#### [Goal]
Your task is to reproduce, verbatim and without pictures, the lines from the opening of the listing through the line containing "sc.camera = cam".

#### [Given entries]
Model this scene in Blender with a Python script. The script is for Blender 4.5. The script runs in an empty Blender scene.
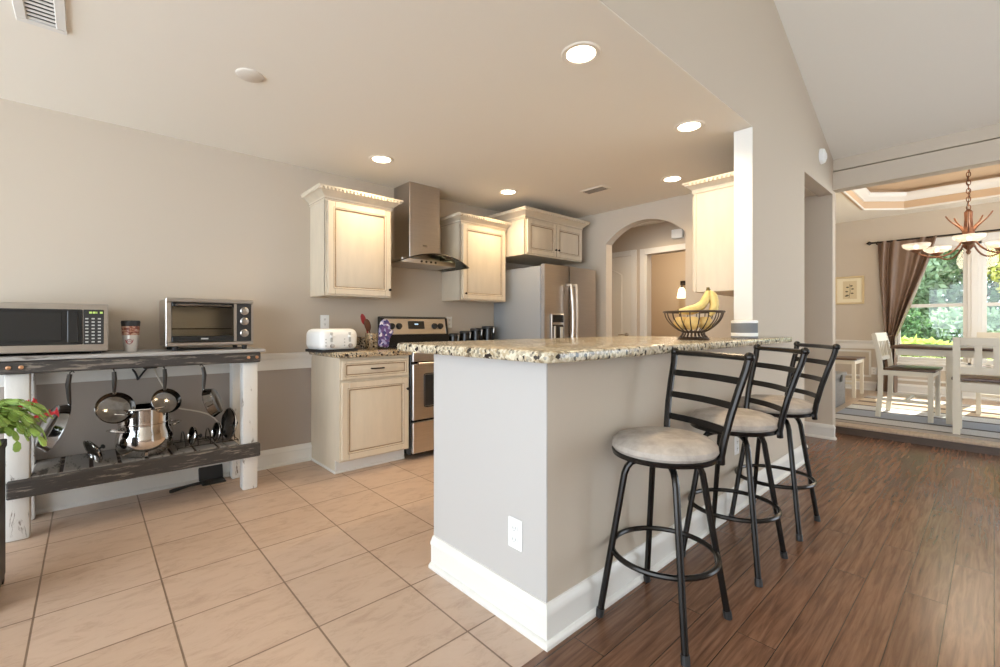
import bpy, bmesh, math, random
from mathutils import Vector, Matrix
PI = math.pi
sc = bpy.context.scene
COL = sc.collection
random.seed(7)

# ------------------------------------------------------------------ camera, world, sun, exposure
cam_d = bpy.data.cameras.new('camera')
cam_d.sensor_width = 36.0
cam_d.lens = 36.0 * 451 / 1000
cam_d.shift_y = -0.0085
cam_d.clip_start = 0.03
cam = bpy.data.objects.new('camera', cam_d)
cam.location = (0, 0, 1.12)
cam.rotation_euler = (PI / 2, 0, math.radians(47.6 - 90))
COL.objects.link(cam)
sc.camera = cam

world = bpy.data.worlds.new('world')
sc.world = world
world.use_nodes = True
bg = world.node_tree.nodes['Background']
bg.inputs[0].default_value = (0.80, 0.91, 1.02, 1)
bg.inputs[1].default_value = 6.6

sun_d = bpy.data.lights.new('sun', 'SUN')
sun_d.energy = 18.0
sun_d.angle = math.radians(0.6)
sun_d.color = (1.0, 0.93, 0.80)
sun = bpy.data.objects.new('sun', sun_d)
sun.rotation_euler = Vector((0.86, -0.12, 0.78)).to_track_quat('Z', 'Y').to_euler()
COL.objects.link(sun)

vs = sc.view_settings
vs.view_transform = 'Standard'
vs.look = 'None'
vs.gamma = 1.0
vs.use_curve_mapping = False
vs.exposure = 0.0

# ------------------------------------------------------------------ materials
def srgb(r, g, b):
    f = lambda c: (c / 255 / 12.92) if c / 255 <= 0.04045 else ((c / 255 + 0.055) / 1.055) ** 2.4
    return (f(r), f(g), f(b), 1)

class NT:
    def __init__(s, name):
        s.m = bpy.data.materials.new(name)
        s.m.use_nodes = True
        s.t = s.m.node_tree
        s.b = s.t.nodes['Principled BSDF']
        s.out = s.t.nodes['Material Output']
    def n(s, typ, **kw):
        n = s.t.nodes.new(typ)
        for k, v in kw.items():
            if k in n.inputs.keys():
                n.inputs[k].default_value = v
            else:
                setattr(n, k, v)
        return n
    def l(s, a, b):
        s.t.links.new(a, b)
    def coord(s, scale=(1, 1, 1), loc=(0, 0, 0), rot=(0, 0, 0)):
        c = s.n('ShaderNodeTexCoord')
        m = s.n('ShaderNodeMapping')
        m.inputs['Scale'].default_value = scale
        m.inputs['Location'].default_value = loc
        m.inputs['Rotation'].default_value = rot
        s.l(c.outputs['Object'], m.inputs['Vector'])
        return m.outputs['Vector']
    def noise(s, vec, scale, detail=3, rough=0.5, dist=0.0):
        n = s.n('ShaderNodeTexNoise')
        n.inputs['Scale'].default_value = scale
        n.inputs['Detail'].default_value = detail
        n.inputs['Roughness'].default_value = rough
        n.inputs['Distortion'].default_value = dist
        s.l(vec, n.inputs['Vector'])
        return n
    def ramp(s, fac, stops, interp='LINEAR'):
        r = s.n('ShaderNodeValToRGB')
        r.color_ramp.interpolation = interp
        el = r.color_ramp.elements
        while len(el) < len(stops):
            el.new(0.5)
        for e, (p, c) in zip(el, stops):
            e.position = p
            e.color = c
        s.l(fac, r.inputs['Fac'])
        return r.outputs['Color']
    def mix(s, a, b, fac, blend='MIX'):
        m = s.n('ShaderNodeMix', data_type='RGBA', blend_type=blend)
        for sock, v in ((m.inputs[6], a), (m.inputs[7], b), (m.inputs[0], fac)):
            if hasattr(v, 'links') or hasattr(v, 'is_output'):
                s.l(v, sock)
            else:
                sock.default_value = v
        return m.outputs[2]
    def bump(s, h, strength=0.2, dist=0.01):
        b = s.n('ShaderNodeBump')
        b.inputs['Strength'].default_value = strength
        b.inputs['Distance'].default_value = dist
        s.l(h, b.inputs['Height'])
        s.l(b.outputs['Normal'], s.b.inputs['Normal'])

def mat(name, col, rough=0.5, metal=0.0, var=0.0, vscale=8.0, bump=0.0, bscale=60.0, stretch=(1, 1, 1), emit=None, estr=0.0, coat=0.0):
    t = NT(name)
    t.b.inputs['Base Color'].default_value = col
    t.b.inputs['Roughness'].default_value = rough
    t.b.inputs['Metallic'].default_value = metal
    if coat:
        t.b.inputs['Coat Weight'].default_value = coat
        t.b.inputs['Coat Roughness'].default_value = 0.1
    if var or bump:
        v = t.coord(stretch)
        if var:
            n = t.noise(v, vscale, 5, 0.6)
            lo = tuple(c * (1 - var) for c in col[:3]) + (1,)
            hi = tuple(min(1, c * (1 + var)) for c in col[:3]) + (1,)
            t.l(t.ramp(n.outputs['Fac'], [(0.3, lo), (0.7, hi)]), t.b.inputs['Base Color'])
        if bump:
            n2 = t.noise(v, bscale, 3)
            t.bump(n2.outputs['Fac'], bump, 0.01)
    if emit:
        t.b.inputs['Emission Color'].default_value = emit
        t.b.inputs['Emission Strength'].default_value = estr
    return t.m

M = {}
WALL = srgb(198, 185, 168)
M['wall'] = mat('wall_paint', WALL, 0.75, bump=0.03, bscale=180)
M['wall_low'] = mat('wainscot_paint', srgb(166, 155, 145), 0.7, bump=0.03, bscale=180)
M['ceil'] = mat('ceiling_paint', srgb(236, 230, 218), 0.85, bump=0.04, bscale=140)
M['panel'] = mat('bar_end_daylit_wall', srgb(188, 184, 180), 0.65, bump=0.03, bscale=180)  # wall paint on the bar end, with cool daylight put into its colour
M['trim'] = mat('trim_paint', srgb(226, 223, 217), 0.4)
M['tray'] = mat('tray_paint', srgb(205, 178, 148), 0.7)
M['cream'] = mat('cabinet_cream', srgb(212, 198, 176), 0.42, var=0.05, vscale=5, stretch=(3, 3, 0.6))
M['glaze'] = mat('cabinet_glaze', srgb(150, 126, 98), 0.5, var=0.25, vscale=30)
M['steel'] = mat('brushed_steel', (0.50, 0.455, 0.415, 1), 0.30, 1.0, var=0.06, vscale=6, stretch=(1, 1, 40))
M['steel_h'] = mat('brushed_steel_horizontal', (0.54, 0.50, 0.46, 1), 0.28, 1.0, var=0.08, vscale=6, stretch=(1, 1, 60))
M['handle_steel'] = mat('satin_handle_steel', (0.82, 0.79, 0.75, 1), 0.35, 0.6)
M['chrome'] = mat('polished_steel', (0.72, 0.70, 0.68, 1), 0.09, 1.0)
M['pan_steel'] = mat('worn_pan_steel', (0.20, 0.19, 0.18, 1), 0.10, 1.0, var=0.45, vscale=9)
M['grey_side'] = mat('appliance_grey', srgb(150, 152, 154), 0.45)
M['black'] = mat('black_enamel', (0.014, 0.014, 0.014, 1), 0.25)
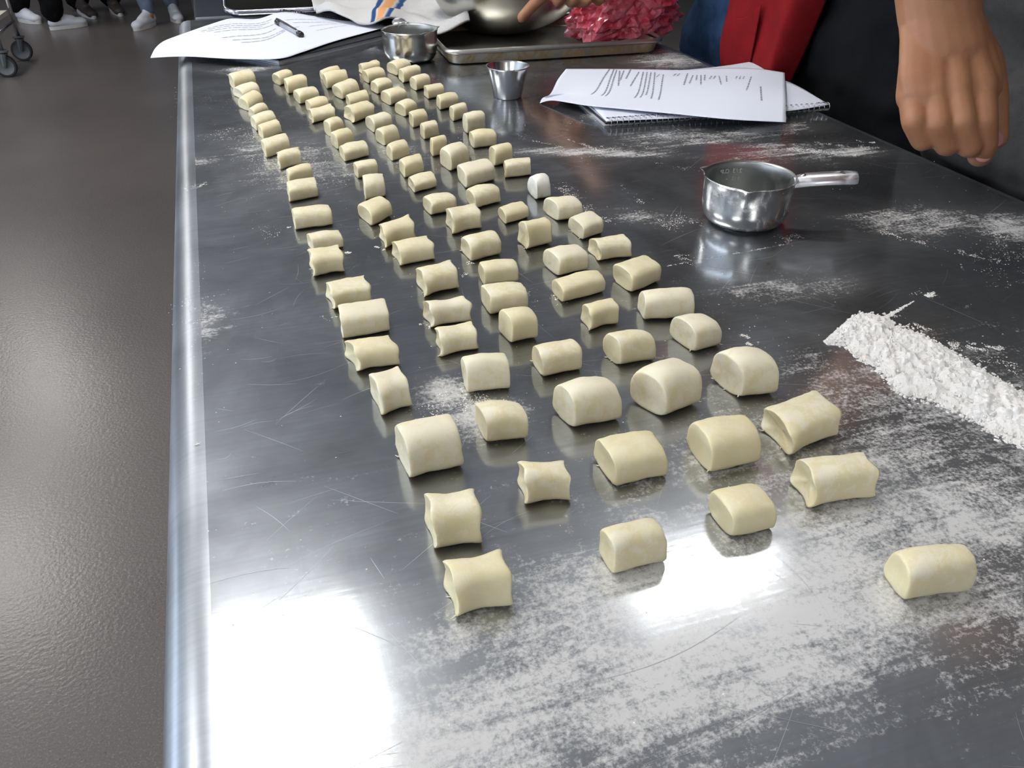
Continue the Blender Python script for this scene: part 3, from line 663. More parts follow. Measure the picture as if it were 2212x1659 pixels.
# mixing bowl, tipped a little to the left
bc = U(1140, 78, TH+.0035); bc.y += .072; BR_ = .160
prof = [(0, 0), (.04, 0)]
for i in range(1, 15):
    a = PI/2*.93*i/14; prof.append((.04+(BR_-.04)*math.sin(a), .105*(1-math.cos(a))))
top_z = prof[-1][1]+.022; prof += [(BR_*1.005, top_z), (BR_+.010, top_z+.001), (BR_+.012, top_z-.001), (BR_+.010, top_z+.002)]
inn = [(max(0, r-.0012), z+.0012) for r, z in prof[:-3]][::-1]
tl = Matrix.Rotation(math.radians(9), 4, Vector((.25, -1, 0)).normalized())
bm = bmesh.new(); lathe(bm, prof+inn, bc, 96, None, tl); lowz = min(v.co.z for v in bm.verts)
for v in bm.verts: v.co.z += TH+.0032-lowz
BO = recentre(obj('mixing_bowl', bm, M['bowl'], None, True, 50), (bc.x, bc.y, TH+.0032)); tag(BO, 'large dull steel mixing bowl resting on the sheet pan', 'bowl')
# crumpled red film bag
bm = bmesh.new(); bmesh.ops.create_icosphere(bm, subdivisions=5, radius=1)
fc_ = U(1345, 55, TH+.035)
ex, ey = Vector((xd.x, xd.y, 0)), yd
for v in bm.verts:
    q = v.co.copy(); n1 = noise.noise(q*1.6+Vector((4, 1, 2))); n2 = abs(noise.noise(q*4.5+Vector((1, 9, 3)))); n3 = abs(noise.noise(q*11)); 
    r_ = 1+.28*n1+.30*n2+.14*n3
    q = q*r_; wx = .100*(1.05 if q.z < -.2 else 1-.32*(q.z+.2)); v.co = fc_+ex*(q.x*wx+.012+.012*q.z)+ey*(q.y*.055+.025)+Vector((0, 0, q.z*.072+.030)); v.co.z = max(v.co.z, TH+.004)
o = obj('plastic_bag', bm, M['film'], None, False); recentre(o, (fc_.x, fc_.y, TH)); tag(o, 'crumpled translucent red plastic bag lying on the sheet pan', 'bag')

# ------------------------------------------------------------------ papers and notebooks
def P3(lst): return [U(u, v, TH+z) for (u, v, z) in lst]
def lines_on(S, rows, parent, th=.0006, name='printed_line', ink='ink'):
    V, Fc = [], []; rnd = random.Random(3)
    def pt(a, b): p = S(a, b); return (p.x, p.y, p.z+th)
    for (u0, v0, u1, v1, wd) in rows:      # a row of words from (u0,v0) to (u1,v1); wd: height across
        dx, dy = u1-u0, v1-v0; L = math.hypot(dx, dy); nx, ny = -dy/L*wd/2, dx/L*wd/2; f = 0
        while f < L:
            ww = rnd.uniform(.012, .04); e = min(L, f+ww); b = len(V); k = 2
            for i in range(k+1):
                g = (f+(e-f)*i/k)/L; V.append(pt(u0+dx*g+nx, v0+dy*g+ny)); V.append(pt(u0+dx*g-nx, v0+dy*g-ny))
            for i in range(k): Fc.append((b+2*i, b+2*i+1, b+2*i+3, b+2*i+2))
            f = e+.008
    o = obj(name, (V, [], Fc), M[ink], parent, False); o['kind'] = 'stuff'; return o
def coils(parent, a, b, n, r, mt, wire_r=.0006, tilt=0.0, z=0):
    a, b = Vector(a), Vector(b); d = (b-a).normalized(); s = Vector((-d.y, d.x, 0)); up = Vector((0, 0, 1))
    for i in range(n):
        c = a.lerp(b, (i+.5)/n); bm = bmesh.new()
        tube(bm, [c+(s*math.cos(q)+up*math.sin(q))*r+d*(.0012*math.sin(q/2)) for q in [2*PI*j/12 for j in range(12)]], wire_r, 5, closed=True)
        obj('coil', bm, mt, parent)
def slab(bm, corners, z0, z1):
    lo = [bm.verts.new((p.x, p.y, z0)) for p in corners]; hi = [bm.verts.new((p.x, p.y, z1)) for p in corners]; n = len(corners)
    bm.faces.new(lo[::-1]); bm.faces.new(hi)
    for j in range(n): bm.faces.new((lo[j], lo[(j+1) % n], hi[(j+1) % n], hi[j]))
# --- left: spiral notebook lying near the far left corner
def quad(c, ex, ey, a, b): return [c+ex*i+ey*j for i, j in ((0, 0), (a, 0), (a, b), (0, b))]
n0 = U(603, 142, TH); n1 = U(838, 84, TH); ex = (n1-n0).normalized(); ey = Vector((-ex.y, ex.x, 0)); 
t = thing('spiral_notebook', (n0.x, n0.y, TH), 'black spiral notebook with a red divider under the left papers', 'notebook')
NW, NH = .30, .235
bm = bmesh.new(); slab(bm, quad(n0, ex, ey, NW, NH), TH+.0002, TH+.0018); obj('back_cover', bm, M['card'], t, False)
bm = bmesh.new(); slab(bm, quad(n0+ex*.003+ey*.003, ex, ey, NW-.004, NH-.006), TH+.0019, TH+.0075); obj('page_block', bm, M['page'], t, False)
bm = bmesh.new(); slab(bm, quad(n0+ex*.001, ex, ey, NW-.002, NH-.002), TH+.0076, TH+.009); obj('front_cover', bm, M['cover'], t, False)
bm = bmesh.new(); slab(bm, quad(n0+ex*.23+ey*.10, ex, ey, .065, .13), TH+.0091, TH+.0098); obj('divider', bm, M['red'], t, False)
s0, s1 = U(606, 26, TH+.012), U(868, 62, TH+.012)
s1 = s0+(s1-s0)*1.0
coils(t, s0, s1, 46, .0062, M['wireblack'], .0007)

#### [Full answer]
Model this scene in Blender with a Python script. The script is for Blender 4.5. The script runs in an empty Blender scene.
import bpy, bmesh, math, random
from mathutils import Vector, Matrix
PI = math.pi
sc = bpy.context.scene
COL = sc.collection
random.seed(7)

# ------------------------------------------------------------------ camera, world, sun, exposure
cam_d = bpy.data.cameras.new('camera')
cam_d.sensor_width = 36.0
cam_d.lens = 36.0 * 451 / 1000
cam_d.shift_y = -0.0085
cam_d.clip_start = 0.03
cam = bpy.data.objects.new('camera', cam_d)
cam.location = (0, 0, 1.12)
cam.rotation_euler = (PI / 2, 0, math.radians(47.6 - 90))
COL.objects.link(cam)
sc.camera = cam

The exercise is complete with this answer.